Monday, October 13, 2014

The Ebola correction? Oh, PUH-LEEZ!

I know that I had a bearish bias in my last post (see In the 7th inning of a correction), but the late day stock market sell-off Monday was getting a little overdone.

In that post, I noted that the SPX closing below the weekly Bollinger Band is a rare event. In the chart below, I have highlighted instances where the dual condition of 1) the SPX at the lower Bollinger Band and 2) an oversold on the 5-week RSI have existed. We have seen five instances in the past five years and we are seeing a sixth now. I have also drawn vertical lines marking those episodes, where the blue lines indicating that the market rallied soon after and red indicated that the market continued to decline. In only one instance did the SPX continue to fall and that was during the eurozone crisis of 2011.


Not convinced? Here is the chart of the SPX for 2005-2010. Unless there is a clear fundamental trigger for the market weakness, these dual oversold conditions have marked near-term bottoms.



Is Ebola the bearish trigger?
So what's the trigger for this latest round of market weakness? Ebola? Oh PUH-LEEZ!

Imagine the following conversation:
"I'm really worried about the news about ____A____".

"Yeah, if ____A_____ gets you, you're pretty much a goner. I hear that about 10,000 people die a year from it."

"We should quarantine people from _____B_____, where most of the problem comes from. That way we could protect ourselves."
For some perspective, try A="getting shot by a gun" and B="the United States" instead of "Ebola" and "West Africa". Get a grip, people.

While the fatality rate from Ebola is horrendously high, the economic impact of SARS (though not necessarily the human impact) was no doubt higher because of the much higher level of commerce done in Asia. The main economic impact of the Ebola outbreak so far has been on cocoa prices.

Instead of panicking, investors would be far better served by watching earnings reports in the days to come.

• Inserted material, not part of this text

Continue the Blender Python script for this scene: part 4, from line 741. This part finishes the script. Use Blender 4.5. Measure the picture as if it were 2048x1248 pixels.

Given the obvious lack of a bearish trigger for the market weakness, the odds favor a market bounce that could start at any time. After the reflex rally, however, I remain cautious on equities as global growth appears to be rolling over (see my last blog post In the 7th inning of a correction).

2 comments:

Anonymous said...

possible triggers...
As you say, global growth appears to be rolling over. Or a taper tantrum.

Anonymous said...

And the relief rally will be a bull trap !!